** What you should do **
Where a line in the listing below contains the word "writing", copy that line.

** Provided material **
»»

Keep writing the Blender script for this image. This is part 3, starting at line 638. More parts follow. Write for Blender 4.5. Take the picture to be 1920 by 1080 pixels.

««
»»

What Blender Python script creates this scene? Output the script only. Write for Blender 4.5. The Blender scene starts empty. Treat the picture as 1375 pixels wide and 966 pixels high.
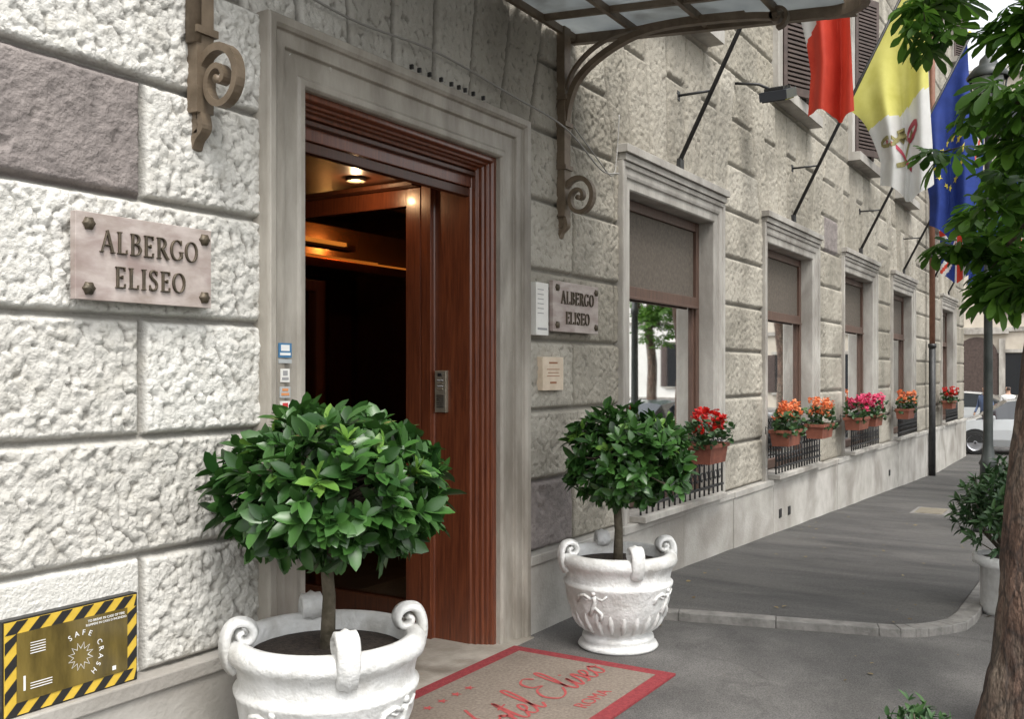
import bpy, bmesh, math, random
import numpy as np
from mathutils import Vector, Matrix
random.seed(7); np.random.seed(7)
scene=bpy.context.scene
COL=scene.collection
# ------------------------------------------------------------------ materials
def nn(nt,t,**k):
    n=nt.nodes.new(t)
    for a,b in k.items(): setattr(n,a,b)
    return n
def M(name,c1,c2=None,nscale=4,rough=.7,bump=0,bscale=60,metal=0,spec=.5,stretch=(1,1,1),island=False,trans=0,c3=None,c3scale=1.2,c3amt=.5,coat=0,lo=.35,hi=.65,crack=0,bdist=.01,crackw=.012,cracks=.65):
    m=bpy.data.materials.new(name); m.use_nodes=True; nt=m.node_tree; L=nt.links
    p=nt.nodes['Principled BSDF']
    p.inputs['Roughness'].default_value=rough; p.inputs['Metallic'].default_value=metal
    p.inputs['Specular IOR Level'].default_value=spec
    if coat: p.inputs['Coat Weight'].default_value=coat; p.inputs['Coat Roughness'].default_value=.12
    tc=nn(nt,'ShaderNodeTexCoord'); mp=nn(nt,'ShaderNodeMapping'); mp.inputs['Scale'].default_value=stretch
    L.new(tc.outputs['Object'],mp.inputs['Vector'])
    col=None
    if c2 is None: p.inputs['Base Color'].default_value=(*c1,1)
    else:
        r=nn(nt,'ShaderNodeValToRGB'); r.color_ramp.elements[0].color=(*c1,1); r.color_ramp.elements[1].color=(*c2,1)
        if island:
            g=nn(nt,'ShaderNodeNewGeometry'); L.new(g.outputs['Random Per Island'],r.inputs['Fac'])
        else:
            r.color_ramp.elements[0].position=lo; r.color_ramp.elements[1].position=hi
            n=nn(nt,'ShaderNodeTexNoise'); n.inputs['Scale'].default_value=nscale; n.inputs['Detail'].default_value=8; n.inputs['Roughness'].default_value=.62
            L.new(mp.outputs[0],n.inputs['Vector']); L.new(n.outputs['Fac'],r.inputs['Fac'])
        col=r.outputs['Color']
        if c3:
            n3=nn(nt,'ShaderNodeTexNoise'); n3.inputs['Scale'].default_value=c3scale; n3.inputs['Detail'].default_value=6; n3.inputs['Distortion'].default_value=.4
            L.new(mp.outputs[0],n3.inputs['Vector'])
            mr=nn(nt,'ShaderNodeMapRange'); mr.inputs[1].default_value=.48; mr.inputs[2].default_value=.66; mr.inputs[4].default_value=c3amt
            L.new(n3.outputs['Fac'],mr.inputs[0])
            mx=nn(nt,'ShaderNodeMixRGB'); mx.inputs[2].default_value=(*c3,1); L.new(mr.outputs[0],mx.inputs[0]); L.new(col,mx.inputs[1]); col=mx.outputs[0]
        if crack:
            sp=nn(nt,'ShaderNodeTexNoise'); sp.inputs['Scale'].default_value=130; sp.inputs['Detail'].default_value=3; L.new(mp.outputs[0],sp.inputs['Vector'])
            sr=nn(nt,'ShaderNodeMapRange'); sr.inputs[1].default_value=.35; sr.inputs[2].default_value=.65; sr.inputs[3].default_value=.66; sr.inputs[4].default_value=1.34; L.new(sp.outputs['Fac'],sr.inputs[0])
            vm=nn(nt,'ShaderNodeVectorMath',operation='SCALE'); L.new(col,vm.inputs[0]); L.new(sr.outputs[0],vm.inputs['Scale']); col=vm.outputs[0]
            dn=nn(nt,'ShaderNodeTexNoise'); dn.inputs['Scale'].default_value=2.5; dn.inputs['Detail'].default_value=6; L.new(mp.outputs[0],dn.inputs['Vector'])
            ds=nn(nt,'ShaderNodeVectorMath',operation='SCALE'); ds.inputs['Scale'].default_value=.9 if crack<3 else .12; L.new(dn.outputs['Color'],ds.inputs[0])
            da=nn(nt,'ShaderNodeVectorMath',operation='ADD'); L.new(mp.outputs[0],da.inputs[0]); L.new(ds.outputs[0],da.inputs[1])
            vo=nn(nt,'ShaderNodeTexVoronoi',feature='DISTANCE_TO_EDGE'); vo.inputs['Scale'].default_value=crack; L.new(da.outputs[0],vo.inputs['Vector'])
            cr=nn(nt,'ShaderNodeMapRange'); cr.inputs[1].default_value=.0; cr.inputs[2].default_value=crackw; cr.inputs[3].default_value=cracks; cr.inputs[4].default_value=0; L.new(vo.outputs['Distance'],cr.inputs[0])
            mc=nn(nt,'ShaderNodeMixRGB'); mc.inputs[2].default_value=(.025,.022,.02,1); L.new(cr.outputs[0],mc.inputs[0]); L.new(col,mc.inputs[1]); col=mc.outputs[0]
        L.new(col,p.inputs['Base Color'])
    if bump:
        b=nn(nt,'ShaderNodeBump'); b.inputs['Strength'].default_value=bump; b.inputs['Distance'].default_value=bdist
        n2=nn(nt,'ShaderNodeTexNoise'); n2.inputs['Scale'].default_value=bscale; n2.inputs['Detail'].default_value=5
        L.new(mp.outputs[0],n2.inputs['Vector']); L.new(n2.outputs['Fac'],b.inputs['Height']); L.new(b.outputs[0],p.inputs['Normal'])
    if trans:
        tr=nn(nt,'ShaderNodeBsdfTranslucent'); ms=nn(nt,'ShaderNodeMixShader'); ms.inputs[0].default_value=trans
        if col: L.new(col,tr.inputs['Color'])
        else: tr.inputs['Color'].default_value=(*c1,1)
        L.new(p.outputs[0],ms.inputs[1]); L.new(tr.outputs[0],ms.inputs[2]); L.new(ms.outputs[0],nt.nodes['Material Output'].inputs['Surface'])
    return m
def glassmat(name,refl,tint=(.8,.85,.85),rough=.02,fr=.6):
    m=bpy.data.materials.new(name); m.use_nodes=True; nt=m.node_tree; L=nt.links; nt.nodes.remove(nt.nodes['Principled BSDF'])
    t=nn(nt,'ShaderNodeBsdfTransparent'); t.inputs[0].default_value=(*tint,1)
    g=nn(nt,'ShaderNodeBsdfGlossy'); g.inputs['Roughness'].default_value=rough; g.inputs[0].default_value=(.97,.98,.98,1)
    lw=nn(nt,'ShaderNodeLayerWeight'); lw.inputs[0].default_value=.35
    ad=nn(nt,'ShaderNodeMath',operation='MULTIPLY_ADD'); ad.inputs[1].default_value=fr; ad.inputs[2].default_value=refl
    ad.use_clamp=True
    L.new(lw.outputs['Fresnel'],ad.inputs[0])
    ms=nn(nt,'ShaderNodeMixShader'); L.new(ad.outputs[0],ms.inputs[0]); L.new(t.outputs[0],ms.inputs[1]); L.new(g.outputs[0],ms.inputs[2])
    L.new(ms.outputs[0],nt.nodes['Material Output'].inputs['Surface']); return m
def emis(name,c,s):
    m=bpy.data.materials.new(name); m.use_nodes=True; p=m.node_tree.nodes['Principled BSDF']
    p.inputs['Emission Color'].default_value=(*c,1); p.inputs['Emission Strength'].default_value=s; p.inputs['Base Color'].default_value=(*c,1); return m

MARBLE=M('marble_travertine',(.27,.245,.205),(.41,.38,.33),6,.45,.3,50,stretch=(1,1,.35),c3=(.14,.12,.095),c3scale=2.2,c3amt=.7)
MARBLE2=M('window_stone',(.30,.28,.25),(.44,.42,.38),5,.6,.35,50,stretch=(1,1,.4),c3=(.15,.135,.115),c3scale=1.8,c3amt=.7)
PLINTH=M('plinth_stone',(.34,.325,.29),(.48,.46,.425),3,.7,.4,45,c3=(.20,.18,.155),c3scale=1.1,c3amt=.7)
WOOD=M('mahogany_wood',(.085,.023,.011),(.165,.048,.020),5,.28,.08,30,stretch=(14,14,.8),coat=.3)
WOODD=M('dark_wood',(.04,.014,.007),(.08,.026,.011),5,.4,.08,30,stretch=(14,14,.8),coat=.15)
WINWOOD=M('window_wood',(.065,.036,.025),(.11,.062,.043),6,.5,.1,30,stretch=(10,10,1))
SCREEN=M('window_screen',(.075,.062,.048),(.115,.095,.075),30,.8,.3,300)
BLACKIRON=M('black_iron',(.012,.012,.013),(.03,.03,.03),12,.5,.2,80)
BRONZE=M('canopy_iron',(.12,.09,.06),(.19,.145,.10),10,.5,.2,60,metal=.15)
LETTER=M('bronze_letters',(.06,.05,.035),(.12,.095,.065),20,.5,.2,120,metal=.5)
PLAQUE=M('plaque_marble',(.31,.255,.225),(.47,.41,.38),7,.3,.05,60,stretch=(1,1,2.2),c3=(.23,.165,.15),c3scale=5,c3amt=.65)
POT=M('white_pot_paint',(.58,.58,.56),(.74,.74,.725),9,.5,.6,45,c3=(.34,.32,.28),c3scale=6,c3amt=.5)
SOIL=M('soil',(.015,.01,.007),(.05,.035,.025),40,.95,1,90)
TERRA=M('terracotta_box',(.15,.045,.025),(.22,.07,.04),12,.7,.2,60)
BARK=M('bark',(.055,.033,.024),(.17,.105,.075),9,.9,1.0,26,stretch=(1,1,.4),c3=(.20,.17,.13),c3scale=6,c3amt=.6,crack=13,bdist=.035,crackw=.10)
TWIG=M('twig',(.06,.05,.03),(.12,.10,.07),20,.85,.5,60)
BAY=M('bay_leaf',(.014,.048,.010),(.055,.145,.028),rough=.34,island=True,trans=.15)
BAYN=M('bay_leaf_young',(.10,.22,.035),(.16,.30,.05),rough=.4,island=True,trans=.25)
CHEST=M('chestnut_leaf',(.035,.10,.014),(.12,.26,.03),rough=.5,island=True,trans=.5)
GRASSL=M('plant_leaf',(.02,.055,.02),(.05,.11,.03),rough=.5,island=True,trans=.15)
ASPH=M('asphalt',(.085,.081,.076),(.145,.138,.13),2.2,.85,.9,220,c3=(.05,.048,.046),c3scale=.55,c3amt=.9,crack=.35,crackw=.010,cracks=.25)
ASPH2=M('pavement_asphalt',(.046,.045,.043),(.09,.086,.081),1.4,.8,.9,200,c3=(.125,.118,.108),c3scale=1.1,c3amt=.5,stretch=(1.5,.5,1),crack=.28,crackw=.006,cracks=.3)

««
»»

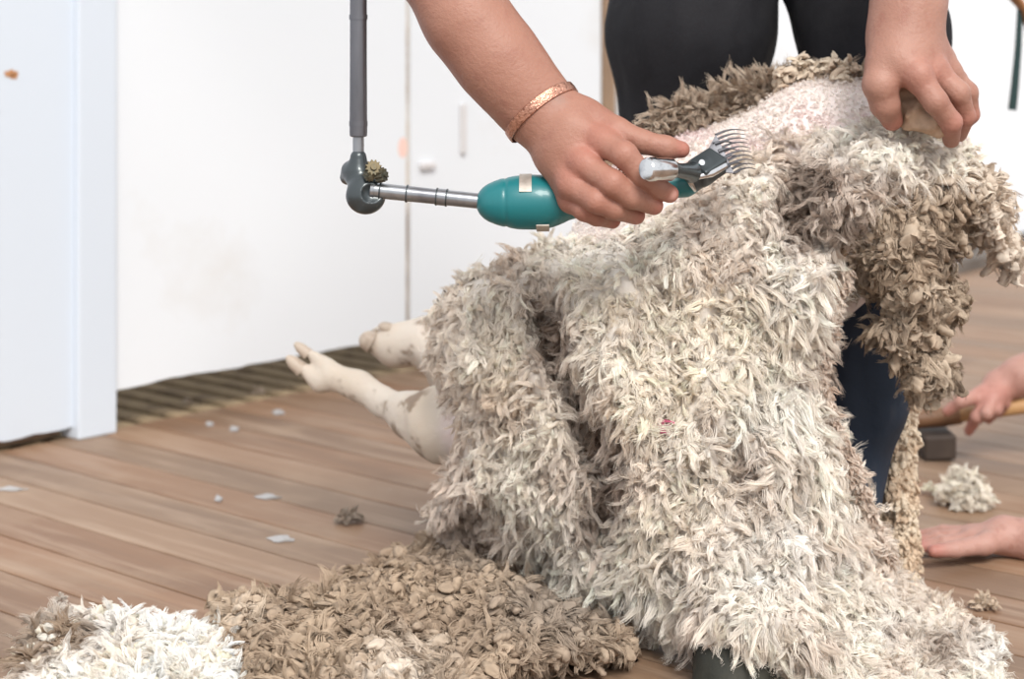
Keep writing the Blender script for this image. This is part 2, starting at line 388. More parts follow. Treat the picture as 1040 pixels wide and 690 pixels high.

««

** Complete response **
Keep writing the Blender script for this image. This is part 3, starting at line 638. More parts follow. Write for Blender 4.5. Take the picture to be 1920 by 1080 pixels.
Keep writing the Blender script for this image. This is part 2, starting at line 388. More parts follow. Treat the picture as 1040 pixels wide and 690 pixels high.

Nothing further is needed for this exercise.